The exhibition begins with an almost childlike yet fundamentally architectural question: how is a place constructed before it exists? This is not about design, nor about imagining a perfect space, but about the prior state in which everything is mental structure, material intuition and formal testing — the moment in which the form remains in suspension.
The starting point is the model, though not at a reduced scale. There is no figuration and no attempt to represent anything recognisable. Here, the model operates as metaphor: an open system in which trials, provisional volumes, incomplete planes and lines that lead nowhere coexist. A place that is conceived even as it is observed.
Each artist proposes a distinct approach to construction: Hock articulates a dialogue between sculpture and architecture; Szymanski treats painting as a contained, almost tectonic body; Cortright transforms the digital into atmosphere; Badia constructs ambiguous scenes that recall an imagined model; González explores repetition and composition as expanding systems; Leal introduces assemblage; and Felton reduces gesture to sign.
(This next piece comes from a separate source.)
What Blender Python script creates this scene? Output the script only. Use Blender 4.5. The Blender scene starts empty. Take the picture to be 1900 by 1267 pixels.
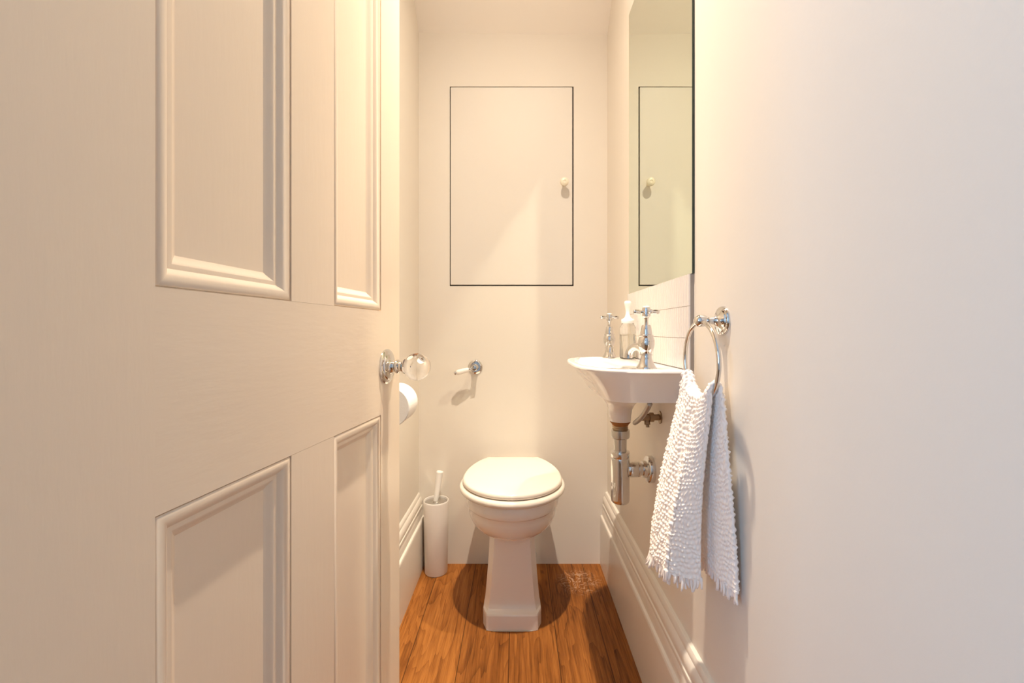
import bpy, bmesh, math, random
from mathutils import Vector, Matrix, noise
random.seed(4)
PI = math.pi
S = bpy.context.scene
COL = S.collection

# ------------------------------------------------------------------ camera, world, lights, exposure
cam = bpy.data.cameras.new('camera')
cam.sensor_width = 36.0
cam.lens = 800.0 / 1900.0 * 36.0
cam.shift_x = -10.0 / 1900.0
cam.shift_y = -19.5 / 1900.0
cam.clip_start = 0.02
camo = bpy.data.objects.new('camera', cam)
camo.location = (0, 0, 1.0)
camo.rotation_euler = (PI / 2, 0, 0)
COL.objects.link(camo)
S.camera = camo

w = bpy.data.worlds.new('world')
S.world = w
w.use_nodes = True
w.node_tree.nodes['Background'].inputs[0].default_value = (0.72, 0.82, 1.0, 1)
w.node_tree.nodes['Background'].inputs[1].default_value = 0.15

def lamp(name, kind, loc, energy, color, rot=(0, 0, 0), **kw):
    l = bpy.data.lights.new(name, kind)
    l.energy = energy
    l.color = color
    for k, v in kw.items():
        setattr(l, k, v)
    o = bpy.data.objects.new(name, l)
    o.location = loc
    o.rotation_euler = rot
    COL.objects.link(o)
    return o

LAMP = (0.0, 0.98, 2.655)
bulb = lamp('downlight_bulb', 'POINT', LAMP, 275, (1.0, 0.85, 0.68), shadow_soft_size=0.022)
# beam profile of the reflector bulb: strength against the angle from straight down
bulb.data.use_nodes = True
nt = bulb.data.node_tree
em = nt.nodes['Emission']
tc = nt.nodes.new('ShaderNodeTexCoord')
TILT = math.radians(5)                     # reflector tilted a little towards the back wall
dot = nt.nodes.new('ShaderNodeVectorMath')
dot.operation = 'DOT_PRODUCT'
dot.inputs[1].default_value = (0, math.sin(TILT), -math.cos(TILT))
nt.links.new(tc.outputs['Normal'], dot.inputs[0])
crv = nt.nodes.new('ShaderNodeFloatCurve')
cv = crv.mapping.curves[0]
BEAM = [(0, .0)] + [(math.cos(math.radians(a)), v) for a, v in ((75, .02), (57, .068), (42, .165), (32, .27), (24, .43), (16, .78))] + [(1, 1)]
cv.points[0].location = BEAM[0]
cv.points[1].location = BEAM[-1]
for p in BEAM[1:-1]:
    cv.points.new(*p)
crv.mapping.update()
nt.links.new(dot.outputs['Value'], crv.inputs['Value'])
nt.links.new(crv.outputs[0], em.inputs['Strength'])
# daylight coming in through the hall window (left wall of the hall)
lamp('hall_daylight', 'AREA', (-1.66, -1.25, 1.55), 52, (0.37, 0.63, 1.0), (0, -PI / 2, 0),
     shape='RECTANGLE', size=1.3, size_y=1.1)

S.view_settings.view_transform = 'Standard'
S.view_settings.look = 'None'
S.view_settings.gamma = 1
S.view_settings.use_curve_mapping = False
S.view_settings.exposure = 0.05
cy = S.cycles
cy.use_denoising = True
cy.max_bounces = 10
cy.diffuse_bounces = 6
cy.glossy_bounces = 6
cy.transmission_bounces = 10
cy.caustics_reflective = True
cy.caustics_refractive = True
cy.blur_glossy = 0.0
cy.sample_clamp_indirect = 6
cy.use_guiding = True
cy.guiding_training_samples = 64
cy.adaptive_threshold = 0.015

# ------------------------------------------------------------------ materials
def mat(name, color=(0.8, 0.8, 0.8), rough=0.5, metal=0.0, bump=None, **kw):
    m = bpy.data.materials.new(name)
    m.use_nodes = True
    nt = m.node_tree
    b = nt.nodes['Principled BSDF']
    b.inputs['Base Color'].default_value = (*color, 1)
    b.inputs['Roughness'].default_value = rough
    b.inputs['Metallic'].default_value = metal
    for k, v in kw.items():
        b.inputs[k.replace('_', ' ')].default_value = v
    if bump:
        scale, strength, dist, sc = bump
        tc = nt.nodes.new('ShaderNodeTexCoord')
        mp = nt.nodes.new('ShaderNodeMapping')
        mp.inputs['Scale'].default_value = sc
        nz = nt.nodes.new('ShaderNodeTexNoise')
        nz.inputs['Scale'].default_value = scale
        nz.inputs['Detail'].default_value = 6
        bp = nt.nodes.new('ShaderNodeBump')
        bp.inputs['Strength'].default_value = strength
        bp.inputs['Distance'].default_value = dist
        nt.links.new(tc.outputs['Object'], mp.inputs[0])
        nt.links.new(mp.outputs[0], nz.inputs['Vector'])
        nt.links.new(nz.outputs[0], bp.inputs['Height'])
        nt.links.new(bp.outputs[0], b.inputs['Normal'])
    return m

WALLC = (0.745, 0.69, 0.615)
M_wall = mat('wall_paint', WALLC, 0.62, bump=(60, 0.10, 0.002, (1, 1, 1)))
M_wall_r = mat('wall_paint_textured', WALLC, 0.55, bump=(110, 0.06, 0.002, (1, 1, 1)))
M_ceil = mat('ceiling_paint', (0.86, 0.81, 0.75), 0.7)
M_trim = mat('trim_paint', (0.745, 0.69, 0.615), 0.28, bump=(30, 0.05, 0.002, (1, 0.2, 1)))
M_door = mat('door_paint', (0.835, 0.705, 0.565), 0.33, bump=(14, 0.10, 0.003, (7, 7, 1.2)))
M_rail = mat('door_paint_rail', (0.835, 0.705, 0.565), 0.33, bump=(14, 0.10, 0.003, (7, 1.2, 7)))
M_cup = mat('cupboard_paint', (0.72, 0.67, 0.605), 0.5)
M_gap_shade = mat('gap_shade', (0.05, 0.035, 0.025), 0.9)  # near-black colour standing in for the shade behind the cupboard door
M_chrome = mat('chrome', (0.70, 0.69, 0.68), 0.06, 1.0)
M_chrome_s = mat('satin_chrome', (0.62, 0.61, 0.59), 0.22, 1.0)
M_brass = mat('tarnished_brass', (0.34, 0.25, 0.16), 0.35, 0.9)
M_rust = mat('rust', (0.33, 0.13, 0.03), 0.8, bump=(200, 0.6, 0.002, (1, 1, 1)))
M_cer = mat('white_ceramic', (0.86, 0.81, 0.76), 0.09, Coat_Weight=0.4, Coat_Roughness=0.04)
M_basin = mat('basin_ceramic', (0.84, 0.80, 0.78), 0.08, Coat_Weight=0.4, Coat_Roughness=0.04)
M_seat = mat('cream_lacquer', (0.80, 0.73, 0.64), 0.16, Coat_Weight=0.3, Coat_Roughness=0.08)
M_white = mat('white_plastic', (0.86, 0.84, 0.80), 0.3)
M_brush = mat('brush_holder_white', (0.82, 0.78, 0.74), 0.42)
M_paper = mat('tissue_paper', (0.93, 0.92, 0.90), 0.9, bump=(300, 0.3, 0.001, (1, 1, 1)))
M_card = mat('cardboard', (0.55, 0.43, 0.3), 0.9)
M_towel = mat('cotton_towel', (0.96, 0.885, 0.82), 0.95, bump=(700, 0.5, 0.001, (1, 1, 1)), Sheen_Weight=0.3)
M_tile = mat('white_tile', (0.74, 0.69, 0.66), 0.12)
M_grout = mat('grout', (0.42, 0.36, 0.30), 0.85)
M_hose = mat('braided_steel', (0.42, 0.38, 0.34), 0.35, 0.8, bump=(900, 0.6, 0.001, (1, 1, 1)))
M_pump = mat('pump_plastic', (0.93, 0.92, 0.88), 0.35)
M_knobc = mat('knob_paint', (0.80, 0.73, 0.58), 0.35)
M_edge = mat('mirror_edge', (0.012, 0.03, 0.024), 0.15)
M_caulk = mat('caulk', (0.55, 0.5, 0.44), 0.7)

def glass(name, color, rough, ior):
    m = mat(name, color, rough)
    b = m.node_tree.nodes['Principled BSDF']
    b.inputs['Transmission Weight'].default_value = 1.0
    b.inputs['IOR'].default_value = ior
    return m
M_glass = glass('clear_glass', (1, 0.99, 0.97), 0.0, 1.45)
M_bottle = glass('bottle_plastic', (0.97, 0.98, 0.95), 0.02, 1.35)
M_soap = glass('liquid_soap', (0.97, 0.95, 0.88), 0.0, 1.36)
M_mirror = mat('mirror_silver', (0.80, 0.88, 0.78), 0.0, 1.0)
M_emit = bpy.data.materials.new('lamp_lens')
M_emit.use_nodes = True
M_emit.node_tree.nodes['Principled BSDF'].inputs['Base Color'].default_value = (0.9, 0.85, 0.75, 1)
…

The installation allows each position to function as a spatial device. Some works operate as walls that never fully close; others as suspended planes, imagined thresholds or traces of a process. Everything appears to assemble itself in real time, as though one were entering a structure still in formation.
The gallery becomes a porous environment in which the real and the fictive intersect. The arrangement of works allows the whole to shift, expand, contract or reconfigure with the movement of a single element. The result is not an exhibition to be read, but one to be inhabited mentally: a model without fixed scale, constructed through the friction between artwork, architecture and perception. A place that does not exist, yet — for a few moments — seems possible.